While the case would appear clear cut, proving the allegations is easier said than done. On any given routes on different days, there could be five, six or seven different tariffs operating on the same flight and the three complainants must prove that Air France's prices were the lowest.

Commission transport officials are quick to point out that different airline tariffs are governed by different conditions, making it nonsensical to compare Apex with ordinary fares. “You have to compare comparable things,” said one official.

KLM, for example, says Air France is undercutting its prices on the Marseilles to Hanover route. To prove this, its case must be able to stand up in court, so it will have to be able to supply every last detail on pricing by both it and Air France at any given time on that route.

“If you have a constant pattern, then you have evidence, but this involves painstaking, detailed work,” said the Commission official.

Each airline was expected to present its detailed complaints to the Commission for scrutiny by an outside consultancy, but this has yet to happen and one airline has failed to provide price information about the relevant period.

Everything points to a long and drawn-out investigation of the complaints by the Commission, which may take well over two months more, by which time the deadline for doling out the final tranche of aid to Air France will have come and gone.

If the complaints can be proven, the repercussions will be costly for both the Commission and the French carrier. The 3-billion-ecu bail-out plan was due to restore Air France to profitability.

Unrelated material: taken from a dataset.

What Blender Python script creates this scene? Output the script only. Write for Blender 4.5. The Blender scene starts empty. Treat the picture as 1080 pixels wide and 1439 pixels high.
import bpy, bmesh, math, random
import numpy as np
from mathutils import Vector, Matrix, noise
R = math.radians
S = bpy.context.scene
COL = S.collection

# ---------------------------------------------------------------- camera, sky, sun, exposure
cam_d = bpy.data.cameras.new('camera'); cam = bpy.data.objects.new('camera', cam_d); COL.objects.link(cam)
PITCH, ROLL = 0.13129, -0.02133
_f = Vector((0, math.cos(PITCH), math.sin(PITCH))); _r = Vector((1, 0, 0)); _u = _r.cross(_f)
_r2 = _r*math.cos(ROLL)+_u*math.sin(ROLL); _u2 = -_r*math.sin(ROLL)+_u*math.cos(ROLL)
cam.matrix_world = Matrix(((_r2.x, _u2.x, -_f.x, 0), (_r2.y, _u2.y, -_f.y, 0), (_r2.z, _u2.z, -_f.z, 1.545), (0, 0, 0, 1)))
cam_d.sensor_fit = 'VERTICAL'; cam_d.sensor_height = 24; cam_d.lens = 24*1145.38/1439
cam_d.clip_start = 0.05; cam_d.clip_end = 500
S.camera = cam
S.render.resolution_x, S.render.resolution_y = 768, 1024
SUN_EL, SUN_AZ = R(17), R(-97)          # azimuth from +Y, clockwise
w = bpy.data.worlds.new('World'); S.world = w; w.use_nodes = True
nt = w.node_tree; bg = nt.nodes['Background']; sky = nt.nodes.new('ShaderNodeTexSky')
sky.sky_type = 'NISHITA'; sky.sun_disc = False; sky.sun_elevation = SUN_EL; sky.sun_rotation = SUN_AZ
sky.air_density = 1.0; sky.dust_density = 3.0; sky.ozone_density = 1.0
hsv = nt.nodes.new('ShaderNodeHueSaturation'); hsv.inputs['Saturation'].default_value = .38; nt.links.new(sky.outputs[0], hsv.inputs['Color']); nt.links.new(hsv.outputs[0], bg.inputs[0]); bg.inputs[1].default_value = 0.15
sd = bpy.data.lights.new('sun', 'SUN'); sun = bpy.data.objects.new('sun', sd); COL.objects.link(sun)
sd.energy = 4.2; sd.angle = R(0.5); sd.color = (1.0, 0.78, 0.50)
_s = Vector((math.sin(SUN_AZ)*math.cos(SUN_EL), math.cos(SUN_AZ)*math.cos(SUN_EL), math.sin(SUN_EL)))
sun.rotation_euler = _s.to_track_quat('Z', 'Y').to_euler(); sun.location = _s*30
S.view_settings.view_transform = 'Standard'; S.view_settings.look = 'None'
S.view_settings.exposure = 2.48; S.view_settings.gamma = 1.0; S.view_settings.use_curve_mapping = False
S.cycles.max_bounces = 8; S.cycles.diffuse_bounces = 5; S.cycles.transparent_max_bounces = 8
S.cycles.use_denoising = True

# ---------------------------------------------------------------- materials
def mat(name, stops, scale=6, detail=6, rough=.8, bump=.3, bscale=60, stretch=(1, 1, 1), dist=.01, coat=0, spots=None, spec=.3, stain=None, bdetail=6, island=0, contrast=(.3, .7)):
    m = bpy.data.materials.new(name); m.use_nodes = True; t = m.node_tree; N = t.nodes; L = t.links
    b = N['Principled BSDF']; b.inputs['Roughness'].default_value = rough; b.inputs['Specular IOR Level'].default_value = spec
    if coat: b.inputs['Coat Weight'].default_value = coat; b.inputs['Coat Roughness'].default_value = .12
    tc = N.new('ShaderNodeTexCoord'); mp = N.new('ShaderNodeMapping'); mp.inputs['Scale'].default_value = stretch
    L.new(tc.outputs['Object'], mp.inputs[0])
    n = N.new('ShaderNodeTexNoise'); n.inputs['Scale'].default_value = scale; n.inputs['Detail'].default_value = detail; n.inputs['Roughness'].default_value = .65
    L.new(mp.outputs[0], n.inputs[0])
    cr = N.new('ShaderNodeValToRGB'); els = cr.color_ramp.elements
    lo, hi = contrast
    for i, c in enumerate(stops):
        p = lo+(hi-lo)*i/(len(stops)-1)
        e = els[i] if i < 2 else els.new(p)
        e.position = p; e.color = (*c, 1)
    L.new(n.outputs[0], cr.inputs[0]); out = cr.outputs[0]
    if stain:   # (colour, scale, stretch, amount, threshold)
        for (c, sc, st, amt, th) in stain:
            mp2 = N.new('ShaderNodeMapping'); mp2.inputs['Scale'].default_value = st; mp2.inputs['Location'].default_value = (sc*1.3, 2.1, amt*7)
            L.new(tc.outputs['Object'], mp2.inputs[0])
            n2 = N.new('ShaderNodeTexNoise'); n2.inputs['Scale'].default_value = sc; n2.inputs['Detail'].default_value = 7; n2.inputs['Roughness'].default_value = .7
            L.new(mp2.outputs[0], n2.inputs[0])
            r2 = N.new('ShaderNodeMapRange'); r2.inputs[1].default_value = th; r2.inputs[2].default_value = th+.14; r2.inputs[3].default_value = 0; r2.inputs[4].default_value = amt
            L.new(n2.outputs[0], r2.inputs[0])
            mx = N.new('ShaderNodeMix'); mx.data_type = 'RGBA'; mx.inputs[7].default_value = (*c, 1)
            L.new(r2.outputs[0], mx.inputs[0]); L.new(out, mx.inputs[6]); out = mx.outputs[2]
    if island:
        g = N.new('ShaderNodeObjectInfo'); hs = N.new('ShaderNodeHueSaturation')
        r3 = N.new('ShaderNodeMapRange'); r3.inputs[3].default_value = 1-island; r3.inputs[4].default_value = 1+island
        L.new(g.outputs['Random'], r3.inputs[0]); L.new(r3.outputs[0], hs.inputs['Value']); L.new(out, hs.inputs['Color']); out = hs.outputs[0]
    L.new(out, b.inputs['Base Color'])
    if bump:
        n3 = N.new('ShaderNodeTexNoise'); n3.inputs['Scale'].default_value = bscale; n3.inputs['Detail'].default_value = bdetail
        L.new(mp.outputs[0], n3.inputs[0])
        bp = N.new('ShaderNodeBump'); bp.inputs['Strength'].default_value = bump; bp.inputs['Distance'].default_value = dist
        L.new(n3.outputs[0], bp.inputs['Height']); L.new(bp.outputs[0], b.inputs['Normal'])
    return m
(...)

But the airline has been hard hit by increased competition from other French airlines since internal barriers were lifted last year and will be further hit in 1997 when other European airlines will be allowed unlimited access to the French market.

Company chairman Christian Blanc warned last month that Air France Europe would be insolvent in less than two years if no action was taken to improve its performance, while the company's management is talking about privatisation by the end of 1997 or early 1998.

For its part, if the Commission fails to prove that Air France did not use state money to undercut its competitors, its role as a fair umpire would be thrown into question.

Under increasing pressure from other European airlines to phase out aid to state-owned airlines altogether, Transport Commissioner Neil Kinnock's decision in this case will be closely watched.

Kinnock ran into considerable political flak in December after he cleared a capital injection for Spain's Iberia Airlines, and he is known privately to be highly suspicious of state carriers' requests for cash hand-outs. He will also want to avoid appearing a soft touch as Alitalia comes closer to requesting recapitalisation.

But his staff admit that proving the allegations may be impossible. “We get these complaints fairly often and it would be very unusual to establish the reality of the case,” said one, adding: “I cannot remember a time when we came up with a concrete result.”